Tell us a bit about yourself. Where are you from? What fires you up? What makes you sad?
I don’t really think of myself as being from anywhere. I was born on Hill Air Force Base in Utah, lived there for maybe a year or two while my father flew F-16s; my sister was also born there a year later, and then we moved to Maryland when my father left active duty to fly for the airlines. We lived in Chattanooga, Tennessee, beginning the summer before my 6th grade; my parents still live there. Since then, I’ve lived in Memphis, northern Virginia, and now Houston, which seems to be the place that my wife and I have settled. I’m not a typical Air Force brat who can claim to have moved every year as a child, but I think it was enough to keep me from feeling sure of where I’m from. As a result, I’m from, probably, not a place, but a family.
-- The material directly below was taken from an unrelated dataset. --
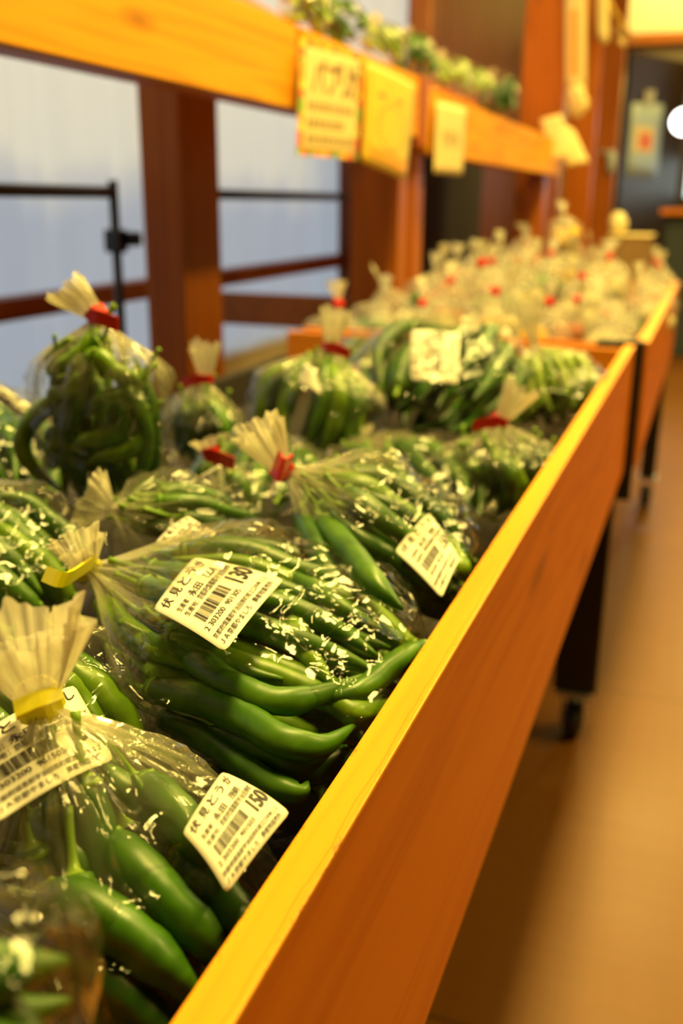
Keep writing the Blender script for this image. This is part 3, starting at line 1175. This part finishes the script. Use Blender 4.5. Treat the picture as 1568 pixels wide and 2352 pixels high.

Usually I feel pretty calm, though it still happens that I get intensely emotional about things. More often, I get happy in a calm way. This usually happens when I think about being with my wife, about hopefully living with her for a long time, about reading my favorite books, working on my writing, being with friends, my family.
I also get sad a lot. I get sad when I think about my childhood, not because I had a bad childhood, but because I’ve since left that world and cannot get back there. I’m very susceptible to nostalgic sadness, I suppose. Recently, I’ve been taken with random moments of sadness, which usually come about because I’ve somehow remembered that I will die, and my wife will die, and my family will die, and other people I love will die. I get sad when I think about that, about not being able to be with them. Something I wonder about, though, is how this sadness is a kind of anticipatory sadness; I’m frightened to experience how the emotion will shift once there’s physical cause for its existence in my body.